Set task. Reproduce the listing below character for character; drop every image.
── Data extract
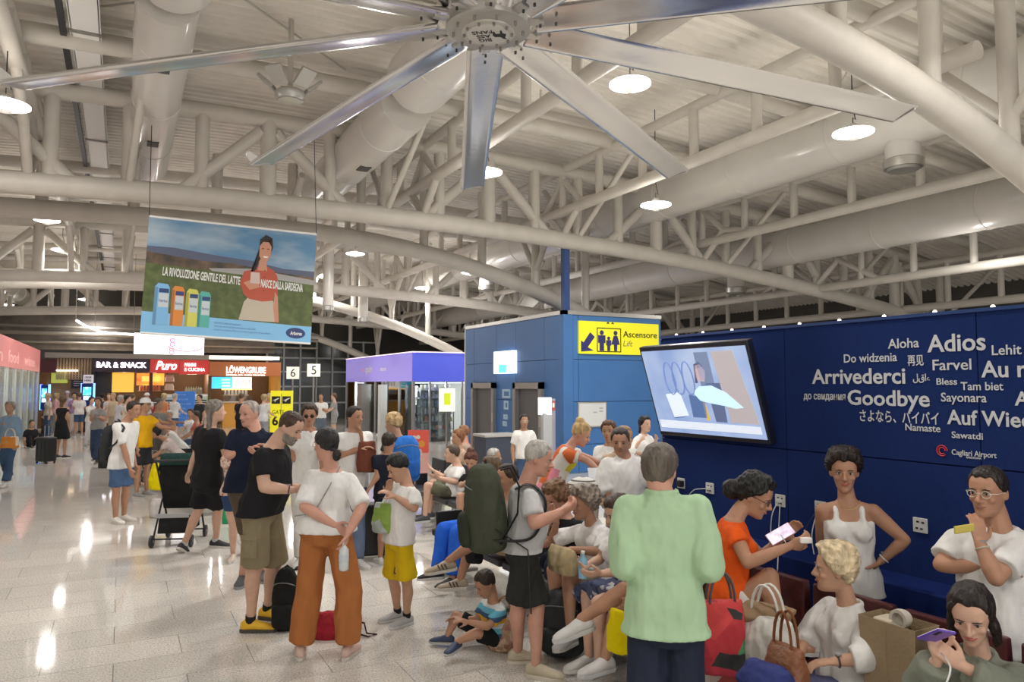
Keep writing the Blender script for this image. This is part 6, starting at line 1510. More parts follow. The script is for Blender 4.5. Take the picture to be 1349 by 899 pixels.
# P30 blue jeans
_, J30 = person('seated person in bright blue trousers, half hidden by the backpack', -62, 7.3, 1.7, 'f',
  dict(p=(650,690), n=(652,640), h=(646,618), er=(628,672,.1), wr=(618,684,-.4), el=(650,676,0), wl=(628,690,-.4), kl=(602,702,-.3), al=(596,762,0), kr=(582,698,.1), ar=(576,752,0)), head_yaw=-65,
  skin=MID, hair=(.1,.06,.03), hs=dict(th=.02, low=-.1, front=.05), top=dict(col=(.45,.3,.2), hem=-.1, sleeve=.7), bottom=dict(col=(.02,.12,.62), end=1.95, loose=.02), shoes=dict(col=(.02,.02,.025)))
# P31 striped trainers
_, J31 = person('seated person with bare crossed legs and striped beige trainers', -66, 6.5, 1.74, 'm',
  dict(p=(668,712), n=(672,655), h=(668,630), er=(650,690,.1), wr=(645,708,-.4), el=(672,692,0), wl=(655,712,-.4), kl=(628,712,-.3), al=(590,740,0), kr=(618,722,.2), ar=(606,764,0), tl=(-72,5), tr=(-80,)), head_yaw=-66,
  skin=TAN, hair=(.05,.03,.02), hs=SHORT, top=dict(col=(.4,.35,.28), hem=-.1, sleeve=.7), bottom=dict(col=(.45,.36,.24), end=.7, loose=.03), shoes=dict(col=(.40,.33,.25), sole=(.62,.6,.56), stripe=(.08,.06,.05)))
# P32 girl
_, J32 = person('girl in a floral top and denim shorts half hidden behind the navy polo', 20, 8.2, 1.52, 'f',
  dict(p=(310,650), n=(311,598), h=(311,580), er=(300,622), wr=(302,640), el=(322,620), wl=(324,640), kr=(307,692), ar=(307,730,'g'), kl=(318,688), al=(322,722,'g')), skin=PALE, hair=(.1,.06,.03), hs=dict(th=.015, low=-.09, front=.055),
  top=dict(mat=patmat('floral_pink',[(.62,.45,.36),(.66,.5,.42),(.4,.18,.14),(.66,.55,.48)],40), hem=-.05, sleeve=.5), bottom=dict(col=(.03,.06,.15), end=.5), shoes=dict(col=(.6,.5,.42)))
JN=(.05,.09,.17); GRY=(.3,.3,.3)
LONG=dict(th=.018, low=-.1, front=.055, extra=(('hang',.2,.07,.05,.03),))
BOB=dict(th=.02, low=-.09, front=.055, curl=.2)
auto('woman in a denim shirt and jeans walking with an orange and white bag', 10, 640, 1.68, 5,'walk','f', hair=(.25,.22,.19),hs=BOB,top=dict(col=(.20,.30,.42),hem=-.12,sleeve=1.7,collar=True,ease=.03),bottom=dict(col=JN,end=1.95,bell=.02),shoes=dict(col=(.6,.6,.6)),face=True)
auto('woman in a short black dress walking away, brown hair over her shoulders', 80, 604, 1.70, 170,'stand','f',hair=(.10,.055,.03),hs=LONG,top=dict(col=BLACK,hem=-.1,sleeve=.4),bottom=dict(col=BLACK,kind='skirt',end=.95,name='skirt'),shoes=dict(col=BLACK))
auto('person in black sitting on the floor by the left shop', 40, 590, 1.65, 60,'floor','m',hair=(.02,.015,.01),hs=SHORT,top=dict(col=BLACK,sleeve=.8),bottom=dict(col=BLACK,end=2),shoes=dict(col=BLACK))
auto('woman in wide jeans and a grey top carrying a dark bag', 127, 611, 1.70, 10,'walk','f',reach=1,hair=(.05,.03,.02),hs=LONG,top=dict(col=GRY,sleeve=.6),bottom=dict(col=(.04,.06,.12),end=1.95,bell=.06),shoes=dict(col=(.1,.1,.1)))
auto('man in a yellow tee and white cap among the left crowd', 186, 655, 1.78, 75,'stand','m',reach=(2,0),hair=(.05,.03,.02),hs=SHORT,hat=((.7,.7,.68),False),top=dict(col=(.78,.42,.01),sleeve=.7,hem=-.14),bottom=dict(col=(.03,.03,.035),end=.9),shoes=dict(col=GRY))
auto('grey-shirted person beside the yellow tee, arm outstretched', 205, 630, 1.72, 80,'stand','m',reach=2,hair=(.1,.08,.06),hs=SHORT,top=dict(col=(.2,.19,.18),sleeve=.7),bottom=dict(col=(.1,.09,.08),end=2),shoes=dict(col=GRY))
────
Reply.
Keep writing the Blender script for this image. This is part 6, starting at line 1510. More parts follow. The script is for Blender 4.5. Take the picture to be 1349 by 899 pixels.
# P30 blue jeans
_, J30 = person('seated person in bright blue trousers, half hidden by the backpack', -62, 7.3, 1.7, 'f',
  dict(p=(650,690), n=(652,640), h=(646,618), er=(628,672,.1), wr=(618,684,-.4), el=(650,676,0), wl=(628,690,-.4), kl=(602,702,-.3), al=(596,762,0), kr=(582,698,.1), ar=(576,752,0)), head_yaw=-65,
  skin=MID, hair=(.1,.06,.03), hs=dict(th=.02, low=-.1, front=.05), top=dict(col=(.45,.3,.2), hem=-.1, sleeve=.7), bottom=dict(col=(.02,.12,.62), end=1.95, loose=.02), shoes=dict(col=(.02,.02,.025)))
# P31 striped trainers
_, J31 = person('seated person with bare crossed legs and striped beige trainers', -66, 6.5, 1.74, 'm',
  dict(p=(668,712), n=(672,655), h=(668,630), er=(650,690,.1), wr=(645,708,-.4), el=(672,692,0), wl=(655,712,-.4), kl=(628,712,-.3), al=(590,740,0), kr=(618,722,.2), ar=(606,764,0), tl=(-72,5), tr=(-80,)), head_yaw=-66,
  skin=TAN, hair=(.05,.03,.02), hs=SHORT, top=dict(col=(.4,.35,.28), hem=-.1, sleeve=.7), bottom=dict(col=(.45,.36,.24), end=.7, loose=.03), shoes=dict(col=(.40,.33,.25), sole=(.62,.6,.56), stripe=(.08,.06,.05)))
# P32 girl
_, J32 = person('girl in a floral top and denim shorts half hidden behind the navy polo', 20, 8.2, 1.52, 'f',
  dict(p=(310,650), n=(311,598), h=(311,580), er=(300,622), wr=(302,640), el=(322,620), wl=(324,640), kr=(307,692), ar=(307,730,'g'), kl=(318,688), al=(322,722,'g')), skin=PALE, hair=(.1,.06,.03), hs=dict(th=.015, low=-.09, front=.055),
  top=dict(mat=patmat('floral_pink',[(.62,.45,.36),(.66,.5,.42),(.4,.18,.14),(.66,.55,.48)],40), hem=-.05, sleeve=.5), bottom=dict(col=(.03,.06,.15), end=.5), shoes=dict(col=(.6,.5,.42)))
JN=(.05,.09,.17); GRY=(.3,.3,.3)
LONG=dict(th=.018, low=-.1, front=.055, extra=(('hang',.2,.07,.05,.03),))
BOB=dict(th=.02, low=-.09, front=.055, curl=.2)
auto('woman in a denim shirt and jeans walking with an orange and white bag', 10, 640, 1.68, 5,'walk','f', hair=(.25,.22,.19),hs=BOB,top=dict(col=(.20,.30,.42),hem=-.12,sleeve=1.7,collar=True,ease=.03),bottom=dict(col=JN,end=1.95,bell=.02),shoes=dict(col=(.6,.6,.6)),face=True)
auto('woman in a short black dress walking away, brown hair over her shoulders', 80, 604, 1.70, 170,'stand','f',hair=(.10,.055,.03),hs=LONG,top=dict(col=BLACK,hem=-.1,sleeve=.4),bottom=dict(col=BLACK,kind='skirt',end=.95,name='skirt'),shoes=dict(col=BLACK))
auto('person in black sitting on the floor by the left shop', 40, 590, 1.65, 60,'floor','m',hair=(.02,.015,.01),hs=SHORT,top=dict(col=BLACK,sleeve=.8),bottom=dict(col=BLACK,end=2),shoes=dict(col=BLACK))
auto('woman in wide jeans and a grey top carrying a dark bag', 127, 611, 1.70, 10,'walk','f',reach=1,hair=(.05,.03,.02),hs=LONG,top=dict(col=GRY,sleeve=.6),bottom=dict(col=(.04,.06,.12),end=1.95,bell=.06),shoes=dict(col=(.1,.1,.1)))
auto('man in a yellow tee and white cap among the left crowd', 186, 655, 1.78, 75,'stand','m',reach=(2,0),hair=(.05,.03,.02),hs=SHORT,hat=((.7,.7,.68),False),top=dict(col=(.78,.42,.01),sleeve=.7,hem=-.14),bottom=dict(col=(.03,.03,.035),end=.9),shoes=dict(col=GRY))
auto('grey-shirted person beside the yellow tee, arm outstretched', 205, 630, 1.72, 80,'stand','m',reach=2,hair=(.1,.08,.06),hs=SHORT,top=dict(col=(.2,.19,.18),sleeve=.7),bottom=dict(col=(.1,.09,.08),end=2),shoes=dict(col=GRY))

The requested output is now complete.